Description (en)
In modern socializations, the public sphere is often a political space that gives entrée to the citizenry for unrestricted participation in public discourse. Expectedly, it opens up discursive spaces in which people either as individuals or as collectives can engage in critical debates for the transformation and growth of the common weal. This, more or less corroborates Jürgen Habermas’ (1989) treatise in which no individual or group may be marginalized or excluded from the democratic process.

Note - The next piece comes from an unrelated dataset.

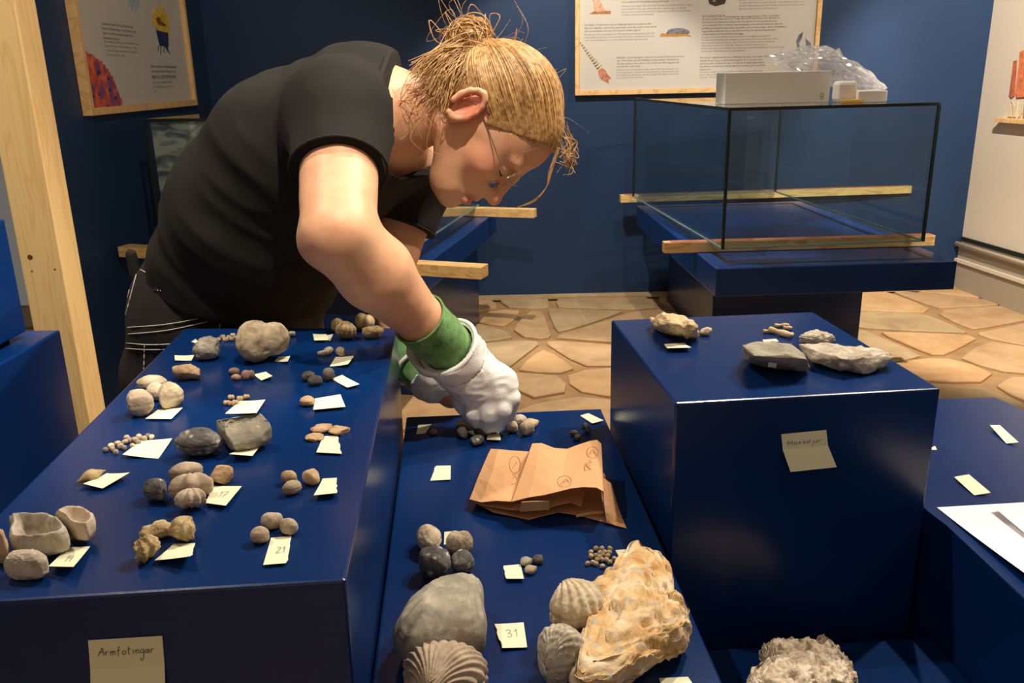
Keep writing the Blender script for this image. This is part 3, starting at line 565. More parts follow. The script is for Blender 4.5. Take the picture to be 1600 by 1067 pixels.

This paper examines Akachi Adimora-Ezeigbo’s contestation of the expropriation of public spaces by both the imperialist ideology of the colonialists and the patriarchal orthodoxy of Umuga, the nineteenth century setting of her first novel, The Last of the Strong Ones (1996). In this novel, the author demonstrates that the contours and constructions of the female body in particular, inevitably intersect with discourses of the political sphere which sets in motion the dialectic debates of the public/private spheres. She thus, rigorously contends for what this paper describes as an inclusivist public space in which the interlocutors treat each other as equals in a cooperative on matters of common concern. To this end, Adimora-Ezeigbo’s women, once included in public spheres, shape, impact, and redefine them by producing alternative discourses, symbols, and images about womanhood, citizenship, and political participation in Umuga for the transformation of that society.